— Aim —
Give back the full material, exactly as it reads.

── Stored data ──

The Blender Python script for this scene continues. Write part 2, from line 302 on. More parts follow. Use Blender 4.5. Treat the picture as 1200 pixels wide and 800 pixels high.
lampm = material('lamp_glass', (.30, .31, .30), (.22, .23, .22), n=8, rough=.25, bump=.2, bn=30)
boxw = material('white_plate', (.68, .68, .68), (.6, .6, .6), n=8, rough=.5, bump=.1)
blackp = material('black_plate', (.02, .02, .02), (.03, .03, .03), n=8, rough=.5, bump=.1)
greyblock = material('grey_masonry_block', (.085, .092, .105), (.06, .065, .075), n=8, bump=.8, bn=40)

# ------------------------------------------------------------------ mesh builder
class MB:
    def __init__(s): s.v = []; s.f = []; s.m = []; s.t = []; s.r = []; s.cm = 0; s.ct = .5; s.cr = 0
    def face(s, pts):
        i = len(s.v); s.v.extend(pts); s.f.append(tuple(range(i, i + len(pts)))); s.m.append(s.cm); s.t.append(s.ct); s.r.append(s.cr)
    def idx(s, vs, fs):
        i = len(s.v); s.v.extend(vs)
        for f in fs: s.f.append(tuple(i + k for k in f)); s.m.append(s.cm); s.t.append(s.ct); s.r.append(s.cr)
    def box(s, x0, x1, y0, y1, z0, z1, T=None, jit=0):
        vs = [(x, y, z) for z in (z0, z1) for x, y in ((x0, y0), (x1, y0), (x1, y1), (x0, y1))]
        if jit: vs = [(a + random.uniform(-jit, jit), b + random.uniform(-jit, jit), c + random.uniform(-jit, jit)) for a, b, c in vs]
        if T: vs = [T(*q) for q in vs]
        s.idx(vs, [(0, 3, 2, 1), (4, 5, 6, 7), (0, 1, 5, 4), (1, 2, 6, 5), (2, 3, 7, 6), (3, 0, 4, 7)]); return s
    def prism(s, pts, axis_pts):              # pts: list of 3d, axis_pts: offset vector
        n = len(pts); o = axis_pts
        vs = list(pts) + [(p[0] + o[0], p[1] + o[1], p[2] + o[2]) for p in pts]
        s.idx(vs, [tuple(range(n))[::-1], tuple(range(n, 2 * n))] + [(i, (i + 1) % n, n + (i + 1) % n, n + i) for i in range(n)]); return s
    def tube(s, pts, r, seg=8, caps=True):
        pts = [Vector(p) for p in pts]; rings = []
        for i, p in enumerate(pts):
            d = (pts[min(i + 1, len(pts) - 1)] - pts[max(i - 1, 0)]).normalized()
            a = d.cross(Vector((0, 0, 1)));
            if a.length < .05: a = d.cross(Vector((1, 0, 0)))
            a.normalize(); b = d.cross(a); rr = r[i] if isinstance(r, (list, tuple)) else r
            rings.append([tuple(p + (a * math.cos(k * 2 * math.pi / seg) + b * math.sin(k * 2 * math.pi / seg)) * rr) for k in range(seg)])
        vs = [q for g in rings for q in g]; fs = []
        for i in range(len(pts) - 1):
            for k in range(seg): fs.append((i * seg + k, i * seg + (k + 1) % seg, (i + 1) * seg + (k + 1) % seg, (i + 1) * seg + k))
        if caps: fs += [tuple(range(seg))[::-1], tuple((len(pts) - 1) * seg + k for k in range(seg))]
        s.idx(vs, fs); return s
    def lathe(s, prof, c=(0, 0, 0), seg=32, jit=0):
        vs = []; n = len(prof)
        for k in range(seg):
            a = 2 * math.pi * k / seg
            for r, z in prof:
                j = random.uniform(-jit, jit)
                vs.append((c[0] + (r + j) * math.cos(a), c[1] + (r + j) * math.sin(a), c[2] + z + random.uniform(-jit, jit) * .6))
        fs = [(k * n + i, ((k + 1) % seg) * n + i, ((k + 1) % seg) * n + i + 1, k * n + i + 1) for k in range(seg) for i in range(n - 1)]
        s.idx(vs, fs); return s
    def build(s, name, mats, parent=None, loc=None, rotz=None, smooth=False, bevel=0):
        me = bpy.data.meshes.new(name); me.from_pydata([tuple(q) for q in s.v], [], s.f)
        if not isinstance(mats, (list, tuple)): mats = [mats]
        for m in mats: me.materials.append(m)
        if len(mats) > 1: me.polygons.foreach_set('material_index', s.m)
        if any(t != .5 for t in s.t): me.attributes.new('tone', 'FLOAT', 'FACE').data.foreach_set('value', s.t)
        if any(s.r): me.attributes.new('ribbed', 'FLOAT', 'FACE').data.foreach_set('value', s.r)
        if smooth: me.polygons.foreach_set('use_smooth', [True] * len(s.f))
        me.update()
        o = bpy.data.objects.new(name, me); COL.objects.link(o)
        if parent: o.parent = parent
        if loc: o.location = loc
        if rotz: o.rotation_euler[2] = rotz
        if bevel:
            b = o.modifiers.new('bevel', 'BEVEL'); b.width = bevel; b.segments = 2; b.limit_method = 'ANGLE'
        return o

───

— Written response —
The Blender Python script for this scene continues. Write part 2, from line 302 on. More parts follow. Use Blender 4.5. Treat the picture as 1200 pixels wide and 800 pixels high.
lampm = material('lamp_glass', (.30, .31, .30), (.22, .23, .22), n=8, rough=.25, bump=.2, bn=30)
boxw = material('white_plate', (.68, .68, .68), (.6, .6, .6), n=8, rough=.5, bump=.1)
blackp = material('black_plate', (.02, .02, .02), (.03, .03, .03), n=8, rough=.5, bump=.1)
greyblock = material('grey_masonry_block', (.085, .092, .105), (.06, .065, .075), n=8, bump=.8, bn=40)

# ------------------------------------------------------------------ mesh builder
class MB:
    def __init__(s): s.v = []; s.f = []; s.m = []; s.t = []; s.r = []; s.cm = 0; s.ct = .5; s.cr = 0
    def face(s, pts):
        i = len(s.v); s.v.extend(pts); s.f.append(tuple(range(i, i + len(pts)))); s.m.append(s.cm); s.t.append(s.ct); s.r.append(s.cr)
    def idx(s, vs, fs):
        i = len(s.v); s.v.extend(vs)
        for f in fs: s.f.append(tuple(i + k for k in f)); s.m.append(s.cm); s.t.append(s.ct); s.r.append(s.cr)
    def box(s, x0, x1, y0, y1, z0, z1, T=None, jit=0):
        vs = [(x, y, z) for z in (z0, z1) for x, y in ((x0, y0), (x1, y0), (x1, y1), (x0, y1))]
        if jit: vs = [(a + random.uniform(-jit, jit), b + random.uniform(-jit, jit), c + random.uniform(-jit, jit)) for a, b, c in vs]
        if T: vs = [T(*q) for q in vs]
        s.idx(vs, [(0, 3, 2, 1), (4, 5, 6, 7), (0, 1, 5, 4), (1, 2, 6, 5), (2, 3, 7, 6), (3, 0, 4, 7)]); return s
    def prism(s, pts, axis_pts):              # pts: list of 3d, axis_pts: offset vector
        n = len(pts); o = axis_pts
        vs = list(pts) + [(p[0] + o[0], p[1] + o[1], p[2] + o[2]) for p in pts]
        s.idx(vs, [tuple(range(n))[::-1], tuple(range(n, 2 * n))] + [(i, (i + 1) % n, n + (i + 1) % n, n + i) for i in range(n)]); return s
    def tube(s, pts, r, seg=8, caps=True):
        pts = [Vector(p) for p in pts]; rings = []
        for i, p in enumerate(pts):
            d = (pts[min(i + 1, len(pts) - 1)] - pts[max(i - 1, 0)]).normalized()
            a = d.cross(Vector((0, 0, 1)));
            if a.length < .05: a = d.cross(Vector((1, 0, 0)))
            a.normalize(); b = d.cross(a); rr = r[i] if isinstance(r, (list, tuple)) else r
            rings.append([tuple(p + (a * math.cos(k * 2 * math.pi / seg) + b * math.sin(k * 2 * math.pi / seg)) * rr) for k in range(seg)])
        vs = [q for g in rings for q in g]; fs = []
        for i in range(len(pts) - 1):
            for k in range(seg): fs.append((i * seg + k, i * seg + (k + 1) % seg, (i + 1) * seg + (k + 1) % seg, (i + 1) * seg + k))
        if caps: fs += [tuple(range(seg))[::-1], tuple((len(pts) - 1) * seg + k for k in range(seg))]
        s.idx(vs, fs); return s
    def lathe(s, prof, c=(0, 0, 0), seg=32, jit=0):
        vs = []; n = len(prof)
        for k in range(seg):
            a = 2 * math.pi * k / seg
            for r, z in prof:
                j = random.uniform(-jit, jit)
                vs.append((c[0] + (r + j) * math.cos(a), c[1] + (r + j) * math.sin(a), c[2] + z + random.uniform(-jit, jit) * .6))
        fs = [(k * n + i, ((k + 1) % seg) * n + i, ((k + 1) % seg) * n + i + 1, k * n + i + 1) for k in range(seg) for i in range(n - 1)]
        s.idx(vs, fs); return s
    def build(s, name, mats, parent=None, loc=None, rotz=None, smooth=False, bevel=0):
        me = bpy.data.meshes.new(name); me.from_pydata([tuple(q) for q in s.v], [], s.f)
        if not isinstance(mats, (list, tuple)): mats = [mats]
        for m in mats: me.materials.append(m)
        if len(mats) > 1: me.polygons.foreach_set('material_index', s.m)
        if any(t != .5 for t in s.t): me.attributes.new('tone', 'FLOAT', 'FACE').data.foreach_set('value', s.t)
        if any(s.r): me.attributes.new('ribbed', 'FLOAT', 'FACE').data.foreach_set('value', s.r)
        if smooth: me.polygons.foreach_set('use_smooth', [True] * len(s.f))
        me.update()
        o = bpy.data.objects.new(name, me); COL.objects.link(o)
        if parent: o.parent = parent
        if loc: o.location = loc
        if rotz: o.rotation_euler[2] = rotz
        if bevel:
            b = o.modifiers.new('bevel', 'BEVEL'); b.width = bevel; b.segments = 2; b.limit_method = 'ANGLE'
        return o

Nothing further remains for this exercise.